▼

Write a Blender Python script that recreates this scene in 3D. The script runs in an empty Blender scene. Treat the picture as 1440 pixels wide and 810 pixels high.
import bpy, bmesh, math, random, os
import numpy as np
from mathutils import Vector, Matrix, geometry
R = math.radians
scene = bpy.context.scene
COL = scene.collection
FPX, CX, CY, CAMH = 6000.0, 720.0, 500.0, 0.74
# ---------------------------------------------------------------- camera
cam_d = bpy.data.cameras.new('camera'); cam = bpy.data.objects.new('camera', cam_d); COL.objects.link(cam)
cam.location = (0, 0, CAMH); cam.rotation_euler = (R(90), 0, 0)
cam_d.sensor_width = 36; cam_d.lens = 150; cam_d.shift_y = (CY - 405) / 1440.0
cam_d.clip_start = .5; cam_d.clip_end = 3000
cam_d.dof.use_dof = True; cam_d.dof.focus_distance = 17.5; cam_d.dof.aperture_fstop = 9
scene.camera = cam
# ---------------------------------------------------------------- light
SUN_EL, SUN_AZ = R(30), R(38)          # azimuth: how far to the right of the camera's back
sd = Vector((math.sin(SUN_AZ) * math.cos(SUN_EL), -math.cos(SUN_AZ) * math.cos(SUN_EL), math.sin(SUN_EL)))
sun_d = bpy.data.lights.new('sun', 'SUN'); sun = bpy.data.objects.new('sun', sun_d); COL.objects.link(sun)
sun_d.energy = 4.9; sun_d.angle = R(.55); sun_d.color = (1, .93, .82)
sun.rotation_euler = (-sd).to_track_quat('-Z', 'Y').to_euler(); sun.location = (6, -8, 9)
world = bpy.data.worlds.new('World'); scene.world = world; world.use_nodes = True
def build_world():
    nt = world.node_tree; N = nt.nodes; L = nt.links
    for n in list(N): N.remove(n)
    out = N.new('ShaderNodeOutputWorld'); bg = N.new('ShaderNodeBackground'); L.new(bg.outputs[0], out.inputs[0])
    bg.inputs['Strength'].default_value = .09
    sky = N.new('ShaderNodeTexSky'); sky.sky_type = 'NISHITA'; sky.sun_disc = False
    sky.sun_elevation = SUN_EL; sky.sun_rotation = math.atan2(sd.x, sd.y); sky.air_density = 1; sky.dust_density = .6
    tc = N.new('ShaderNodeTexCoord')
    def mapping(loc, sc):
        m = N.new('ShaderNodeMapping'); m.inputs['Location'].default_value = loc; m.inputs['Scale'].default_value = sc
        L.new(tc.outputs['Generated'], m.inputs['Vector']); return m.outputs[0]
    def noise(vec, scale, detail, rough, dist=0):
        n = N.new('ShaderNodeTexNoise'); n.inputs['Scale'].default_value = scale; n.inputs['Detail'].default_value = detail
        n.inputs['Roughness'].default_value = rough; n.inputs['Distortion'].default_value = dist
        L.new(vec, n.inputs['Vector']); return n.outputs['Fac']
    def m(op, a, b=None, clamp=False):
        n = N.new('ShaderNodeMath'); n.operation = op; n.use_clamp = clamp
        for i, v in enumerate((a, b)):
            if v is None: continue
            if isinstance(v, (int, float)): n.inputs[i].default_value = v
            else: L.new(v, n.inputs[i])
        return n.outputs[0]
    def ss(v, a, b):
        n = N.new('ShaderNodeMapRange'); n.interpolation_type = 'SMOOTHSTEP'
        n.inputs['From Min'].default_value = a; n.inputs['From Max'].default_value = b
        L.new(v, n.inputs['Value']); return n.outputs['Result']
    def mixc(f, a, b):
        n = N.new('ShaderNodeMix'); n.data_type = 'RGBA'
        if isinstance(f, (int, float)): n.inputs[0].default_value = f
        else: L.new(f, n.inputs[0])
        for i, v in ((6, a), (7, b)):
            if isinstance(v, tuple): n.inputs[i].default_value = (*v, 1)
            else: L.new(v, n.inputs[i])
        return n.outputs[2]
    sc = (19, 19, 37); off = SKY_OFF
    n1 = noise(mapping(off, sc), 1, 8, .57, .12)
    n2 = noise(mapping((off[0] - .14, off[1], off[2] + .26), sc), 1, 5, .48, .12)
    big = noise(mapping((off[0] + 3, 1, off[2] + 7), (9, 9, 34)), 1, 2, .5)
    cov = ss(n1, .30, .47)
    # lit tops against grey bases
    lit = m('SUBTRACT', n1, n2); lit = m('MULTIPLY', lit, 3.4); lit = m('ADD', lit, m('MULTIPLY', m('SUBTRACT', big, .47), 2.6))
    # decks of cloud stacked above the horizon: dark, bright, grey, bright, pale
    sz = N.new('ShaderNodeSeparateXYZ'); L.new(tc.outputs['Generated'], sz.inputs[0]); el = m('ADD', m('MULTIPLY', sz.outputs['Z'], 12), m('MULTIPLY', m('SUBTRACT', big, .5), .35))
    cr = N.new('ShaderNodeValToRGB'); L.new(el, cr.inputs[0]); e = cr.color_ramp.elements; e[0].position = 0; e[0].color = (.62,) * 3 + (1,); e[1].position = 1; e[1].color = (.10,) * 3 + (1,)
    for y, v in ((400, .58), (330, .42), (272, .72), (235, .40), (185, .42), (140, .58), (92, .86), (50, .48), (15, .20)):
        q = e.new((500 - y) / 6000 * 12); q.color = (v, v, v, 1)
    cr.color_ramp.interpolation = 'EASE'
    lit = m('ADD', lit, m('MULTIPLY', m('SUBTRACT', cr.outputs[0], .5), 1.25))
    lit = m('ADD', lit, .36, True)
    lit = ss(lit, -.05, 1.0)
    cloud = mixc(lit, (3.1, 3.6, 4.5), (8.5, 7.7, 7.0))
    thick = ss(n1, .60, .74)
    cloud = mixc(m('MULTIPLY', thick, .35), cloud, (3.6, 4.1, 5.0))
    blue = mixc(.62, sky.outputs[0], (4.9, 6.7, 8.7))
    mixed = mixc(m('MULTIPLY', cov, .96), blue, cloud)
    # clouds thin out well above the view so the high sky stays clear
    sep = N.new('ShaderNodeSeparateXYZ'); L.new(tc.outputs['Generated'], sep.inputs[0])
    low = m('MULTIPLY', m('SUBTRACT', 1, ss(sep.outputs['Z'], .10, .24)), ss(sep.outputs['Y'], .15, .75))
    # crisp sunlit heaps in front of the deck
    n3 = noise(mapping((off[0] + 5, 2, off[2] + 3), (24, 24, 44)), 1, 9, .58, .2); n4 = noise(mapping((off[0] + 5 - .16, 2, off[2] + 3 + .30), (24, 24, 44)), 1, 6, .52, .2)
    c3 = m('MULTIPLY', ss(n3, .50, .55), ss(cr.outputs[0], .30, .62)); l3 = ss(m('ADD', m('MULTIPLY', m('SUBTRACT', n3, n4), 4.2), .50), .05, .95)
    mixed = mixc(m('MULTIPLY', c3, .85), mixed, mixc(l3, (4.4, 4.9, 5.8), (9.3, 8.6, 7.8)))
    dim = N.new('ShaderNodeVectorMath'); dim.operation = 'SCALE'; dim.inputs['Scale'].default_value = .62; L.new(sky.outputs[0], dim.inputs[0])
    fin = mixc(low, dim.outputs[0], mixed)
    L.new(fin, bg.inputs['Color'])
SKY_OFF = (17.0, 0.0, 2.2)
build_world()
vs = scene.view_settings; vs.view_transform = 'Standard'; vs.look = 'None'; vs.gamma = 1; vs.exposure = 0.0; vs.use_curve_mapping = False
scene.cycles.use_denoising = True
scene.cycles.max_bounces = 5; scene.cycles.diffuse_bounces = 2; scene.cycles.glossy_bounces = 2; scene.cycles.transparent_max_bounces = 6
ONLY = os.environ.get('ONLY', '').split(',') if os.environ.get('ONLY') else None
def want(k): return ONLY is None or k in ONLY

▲

- **What is asked**:
Show, from the material above, each line that includes the string "scene".

- **The answer**:
Write a Blender Python script that recreates this scene in 3D. The script runs in an empty Blender scene. Treat the picture as 1440 pixels wide and 810 pixels high.
scene = bpy.context.scene
COL = scene.collection
scene.camera = cam
world = bpy.data.worlds.new('World'); scene.world = world; world.use_nodes = True
vs = scene.view_settings; vs.view_transform = 'Standard'; vs.look = 'None'; vs.gamma = 1; vs.exposure = 0.0; vs.use_curve_mapping = False
scene.cycles.use_denoising = True
scene.cycles.max_bounces = 5; scene.cycles.diffuse_bounces = 2; scene.cycles.glossy_bounces = 2; scene.cycles.transparent_max_bounces = 6